*YOUR INSTRUCTIONS*
Repeat the line that contains "Write part 3", the line that contains "p.build('guidance_button', screen)", and all lines between them, exactly and with no other lines.

*GIVEN ENTRIES*
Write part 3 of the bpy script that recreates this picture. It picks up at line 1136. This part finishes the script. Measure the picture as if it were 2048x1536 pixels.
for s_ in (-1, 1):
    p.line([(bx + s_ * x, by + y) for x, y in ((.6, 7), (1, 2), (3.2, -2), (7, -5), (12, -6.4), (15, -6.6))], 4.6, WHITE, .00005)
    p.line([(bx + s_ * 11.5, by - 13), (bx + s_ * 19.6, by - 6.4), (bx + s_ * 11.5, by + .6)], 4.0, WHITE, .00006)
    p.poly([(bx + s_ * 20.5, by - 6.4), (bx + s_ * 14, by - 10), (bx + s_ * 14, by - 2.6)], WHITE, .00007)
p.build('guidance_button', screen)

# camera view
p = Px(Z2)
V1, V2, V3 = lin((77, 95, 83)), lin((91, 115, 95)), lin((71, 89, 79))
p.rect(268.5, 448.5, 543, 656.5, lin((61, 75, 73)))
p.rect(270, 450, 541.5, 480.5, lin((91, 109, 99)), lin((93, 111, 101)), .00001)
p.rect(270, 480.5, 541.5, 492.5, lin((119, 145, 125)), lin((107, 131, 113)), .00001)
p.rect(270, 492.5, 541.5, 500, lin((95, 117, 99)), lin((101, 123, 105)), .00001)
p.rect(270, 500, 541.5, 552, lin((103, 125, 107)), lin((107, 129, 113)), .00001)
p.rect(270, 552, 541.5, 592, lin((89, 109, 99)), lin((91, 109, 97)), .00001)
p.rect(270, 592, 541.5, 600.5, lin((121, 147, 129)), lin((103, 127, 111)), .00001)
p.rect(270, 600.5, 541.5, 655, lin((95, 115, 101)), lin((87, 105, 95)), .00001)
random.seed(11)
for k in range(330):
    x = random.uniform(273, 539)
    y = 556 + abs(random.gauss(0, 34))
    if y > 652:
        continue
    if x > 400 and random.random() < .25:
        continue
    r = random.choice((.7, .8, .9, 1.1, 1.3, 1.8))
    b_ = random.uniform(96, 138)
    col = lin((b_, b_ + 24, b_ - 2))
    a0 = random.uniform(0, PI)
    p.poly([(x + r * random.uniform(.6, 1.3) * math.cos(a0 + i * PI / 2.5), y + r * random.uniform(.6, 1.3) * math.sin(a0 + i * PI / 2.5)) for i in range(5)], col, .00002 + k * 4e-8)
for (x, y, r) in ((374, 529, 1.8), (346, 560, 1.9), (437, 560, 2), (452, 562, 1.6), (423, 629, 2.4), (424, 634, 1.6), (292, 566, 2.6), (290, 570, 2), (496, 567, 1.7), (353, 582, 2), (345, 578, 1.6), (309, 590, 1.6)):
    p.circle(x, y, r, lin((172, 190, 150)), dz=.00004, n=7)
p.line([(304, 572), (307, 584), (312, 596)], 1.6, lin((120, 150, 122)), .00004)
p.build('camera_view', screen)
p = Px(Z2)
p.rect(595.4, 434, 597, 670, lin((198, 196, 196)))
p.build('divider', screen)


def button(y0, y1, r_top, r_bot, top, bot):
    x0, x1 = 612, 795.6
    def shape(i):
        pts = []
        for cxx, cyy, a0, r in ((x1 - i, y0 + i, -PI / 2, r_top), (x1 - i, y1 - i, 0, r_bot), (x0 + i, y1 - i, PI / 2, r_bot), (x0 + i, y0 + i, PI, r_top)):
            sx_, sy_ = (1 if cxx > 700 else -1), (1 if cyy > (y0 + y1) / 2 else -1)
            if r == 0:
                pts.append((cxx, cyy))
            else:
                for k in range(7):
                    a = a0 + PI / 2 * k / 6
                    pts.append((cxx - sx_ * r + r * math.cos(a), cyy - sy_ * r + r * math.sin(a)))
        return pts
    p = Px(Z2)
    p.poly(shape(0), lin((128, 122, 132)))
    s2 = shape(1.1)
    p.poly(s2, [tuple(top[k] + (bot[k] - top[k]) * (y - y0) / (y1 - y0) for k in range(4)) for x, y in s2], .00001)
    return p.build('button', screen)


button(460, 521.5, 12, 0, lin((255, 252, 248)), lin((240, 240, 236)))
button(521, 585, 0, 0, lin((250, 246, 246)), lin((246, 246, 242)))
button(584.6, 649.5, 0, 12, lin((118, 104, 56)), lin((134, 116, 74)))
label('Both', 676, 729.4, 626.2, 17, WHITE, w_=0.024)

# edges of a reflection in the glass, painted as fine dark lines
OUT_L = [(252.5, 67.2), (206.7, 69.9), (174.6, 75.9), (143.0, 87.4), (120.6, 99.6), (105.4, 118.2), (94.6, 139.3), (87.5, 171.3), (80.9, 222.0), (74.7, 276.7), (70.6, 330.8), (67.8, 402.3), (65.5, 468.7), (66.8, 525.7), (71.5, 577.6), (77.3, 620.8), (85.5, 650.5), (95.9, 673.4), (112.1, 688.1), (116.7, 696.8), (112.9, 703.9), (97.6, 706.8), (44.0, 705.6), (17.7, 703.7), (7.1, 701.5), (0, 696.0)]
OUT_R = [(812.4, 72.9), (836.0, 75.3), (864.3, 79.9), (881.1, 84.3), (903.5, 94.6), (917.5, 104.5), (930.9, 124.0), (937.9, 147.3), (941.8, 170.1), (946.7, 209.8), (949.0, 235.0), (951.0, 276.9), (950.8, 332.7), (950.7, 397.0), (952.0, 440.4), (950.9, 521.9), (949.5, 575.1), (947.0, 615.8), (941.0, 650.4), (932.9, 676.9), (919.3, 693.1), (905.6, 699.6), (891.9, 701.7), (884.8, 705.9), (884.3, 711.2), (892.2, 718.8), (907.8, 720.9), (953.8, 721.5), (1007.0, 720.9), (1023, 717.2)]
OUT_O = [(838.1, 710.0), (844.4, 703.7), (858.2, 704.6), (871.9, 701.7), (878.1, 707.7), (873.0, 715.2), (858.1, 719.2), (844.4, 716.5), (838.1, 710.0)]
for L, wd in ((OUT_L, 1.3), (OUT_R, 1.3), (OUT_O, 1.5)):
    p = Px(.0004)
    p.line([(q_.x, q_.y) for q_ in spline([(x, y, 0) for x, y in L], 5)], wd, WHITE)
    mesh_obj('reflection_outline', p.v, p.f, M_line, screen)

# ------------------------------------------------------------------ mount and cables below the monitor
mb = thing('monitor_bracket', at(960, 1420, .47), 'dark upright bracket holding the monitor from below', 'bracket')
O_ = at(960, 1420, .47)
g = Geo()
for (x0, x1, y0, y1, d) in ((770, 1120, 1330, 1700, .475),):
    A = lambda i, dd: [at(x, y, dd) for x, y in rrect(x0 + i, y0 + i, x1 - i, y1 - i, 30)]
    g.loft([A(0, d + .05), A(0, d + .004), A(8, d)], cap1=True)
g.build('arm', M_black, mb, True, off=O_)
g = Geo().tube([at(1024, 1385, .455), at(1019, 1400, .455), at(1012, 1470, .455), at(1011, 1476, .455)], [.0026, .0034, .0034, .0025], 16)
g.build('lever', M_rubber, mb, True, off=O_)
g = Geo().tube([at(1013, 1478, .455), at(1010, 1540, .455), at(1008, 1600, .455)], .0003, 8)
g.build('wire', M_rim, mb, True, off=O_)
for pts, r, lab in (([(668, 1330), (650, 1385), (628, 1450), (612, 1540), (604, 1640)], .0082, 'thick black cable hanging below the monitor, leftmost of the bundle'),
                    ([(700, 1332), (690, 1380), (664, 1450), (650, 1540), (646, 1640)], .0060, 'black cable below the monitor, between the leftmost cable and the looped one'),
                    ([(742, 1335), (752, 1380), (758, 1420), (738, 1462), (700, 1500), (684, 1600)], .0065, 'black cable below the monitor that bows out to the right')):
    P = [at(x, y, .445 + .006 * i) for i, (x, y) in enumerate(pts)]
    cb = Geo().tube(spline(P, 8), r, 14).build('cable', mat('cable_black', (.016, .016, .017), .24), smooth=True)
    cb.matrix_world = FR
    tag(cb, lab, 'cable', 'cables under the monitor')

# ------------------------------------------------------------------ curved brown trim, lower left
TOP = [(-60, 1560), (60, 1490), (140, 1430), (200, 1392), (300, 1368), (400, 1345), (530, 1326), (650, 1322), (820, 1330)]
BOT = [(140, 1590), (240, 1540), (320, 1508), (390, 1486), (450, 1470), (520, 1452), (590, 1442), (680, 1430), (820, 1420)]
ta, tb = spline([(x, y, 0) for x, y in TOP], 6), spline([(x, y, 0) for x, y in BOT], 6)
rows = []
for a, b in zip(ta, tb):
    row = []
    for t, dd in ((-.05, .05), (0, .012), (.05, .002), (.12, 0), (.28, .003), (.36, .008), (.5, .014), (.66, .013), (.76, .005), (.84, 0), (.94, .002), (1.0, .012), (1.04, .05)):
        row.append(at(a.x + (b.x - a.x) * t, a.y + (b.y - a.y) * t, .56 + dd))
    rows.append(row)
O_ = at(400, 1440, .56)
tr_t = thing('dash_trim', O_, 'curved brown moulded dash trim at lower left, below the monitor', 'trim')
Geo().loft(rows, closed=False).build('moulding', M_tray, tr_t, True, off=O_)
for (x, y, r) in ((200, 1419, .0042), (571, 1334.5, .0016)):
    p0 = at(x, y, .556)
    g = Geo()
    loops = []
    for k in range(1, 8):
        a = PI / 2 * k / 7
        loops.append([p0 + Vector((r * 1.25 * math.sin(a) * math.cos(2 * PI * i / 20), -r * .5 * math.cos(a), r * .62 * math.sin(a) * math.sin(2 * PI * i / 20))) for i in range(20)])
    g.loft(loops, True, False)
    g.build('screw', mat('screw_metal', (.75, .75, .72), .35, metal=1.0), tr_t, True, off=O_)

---

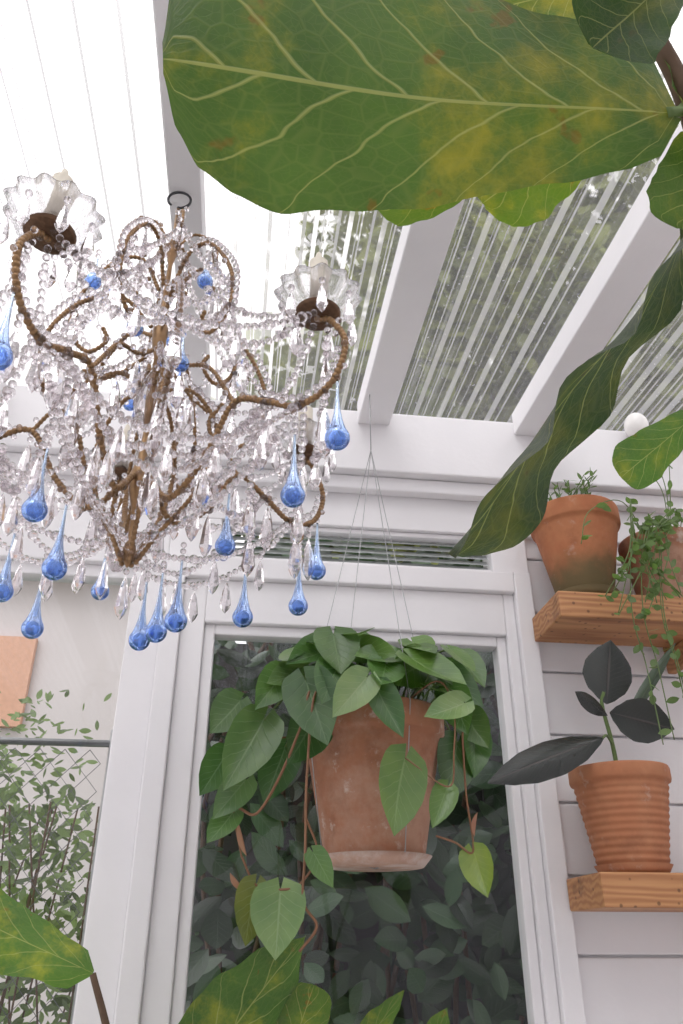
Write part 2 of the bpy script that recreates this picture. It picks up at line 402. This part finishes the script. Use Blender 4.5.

*FULL SOLUTION*
Write part 3 of the bpy script that recreates this picture. It picks up at line 1136. This part finishes the script. Measure the picture as if it were 2048x1536 pixels.
for s_ in (-1, 1):
    p.line([(bx + s_ * x, by + y) for x, y in ((.6, 7), (1, 2), (3.2, -2), (7, -5), (12, -6.4), (15, -6.6))], 4.6, WHITE, .00005)
    p.line([(bx + s_ * 11.5, by - 13), (bx + s_ * 19.6, by - 6.4), (bx + s_ * 11.5, by + .6)], 4.0, WHITE, .00006)
    p.poly([(bx + s_ * 20.5, by - 6.4), (bx + s_ * 14, by - 10), (bx + s_ * 14, by - 2.6)], WHITE, .00007)
p.build('guidance_button', screen)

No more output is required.